In your case, you were born in Country Z and are a citizen of Country Y.

You have not taken any steps to change your domicile to Australia for this period.

You are not a resident under this test.

183-day test

Where a person is present in Australia for 183 days during the year of income the person will be a resident, unless the Commissioner is satisfied that the person's usual place of abode is outside Australia and the person does not intend to take up residence in Australia.

You were in Australia for more than 183 days in the relevant income year.

The Commissioner is satisfied that your usual place of abode was outside Australia during this period as your visa did not allow you to be in Australia on a permanent basis.

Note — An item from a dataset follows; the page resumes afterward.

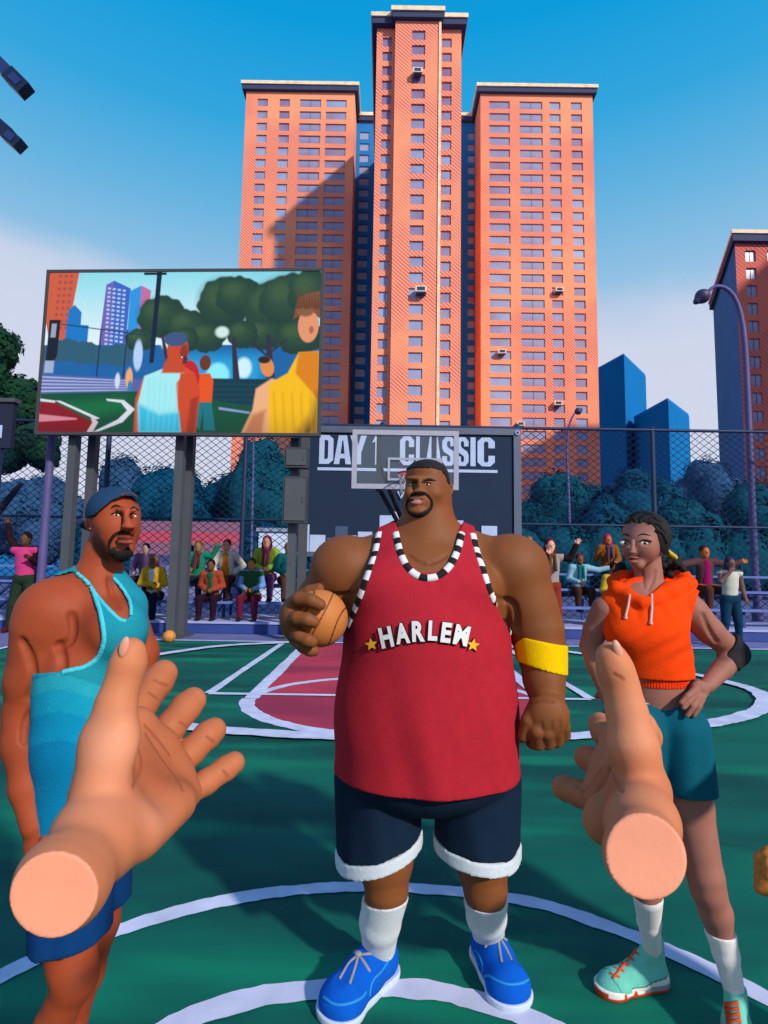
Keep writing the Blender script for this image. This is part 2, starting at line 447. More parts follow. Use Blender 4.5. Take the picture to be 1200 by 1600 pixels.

You are not a resident under this test.

Superannuation Test

An individual is a resident of Australia if they are either a member of the superannuation scheme established by deed under the Superannuation Act 1990 or an eligible employee for the purposes of the Superannuation Act 1976, or they are the spouse, or the child under 16, of such a person.

You and your spouse are not a contributing member of the Public Sector Superannuation Scheme (PSS) or the Commonwealth Superannuation Scheme (CSS) or a spouse of such a person, or a child under 16 of such a person.

You are not a resident under this test.

Conclusion

You are not a resident of Australia for taxation purposes.

Your income will be taxed at the 15% working holiday rate.

You will be taxed at 15% because you do not meet the requirements to be taxed at the resident rates.

In order for you to be taxed at resident rates while on a working holiday visa you need to be from a non-discrimination article country and an Australian resident for taxation purposes.

While you meet the first part being from a non-discrimination article country being Country Y you are not a resident of Australia for taxation purposes and therefore your income is taxed at the 15% working holiday rate.

You are not entitled to claim the low income and low and middle income tax offsets as you are not a resident of Australia for tax purposes.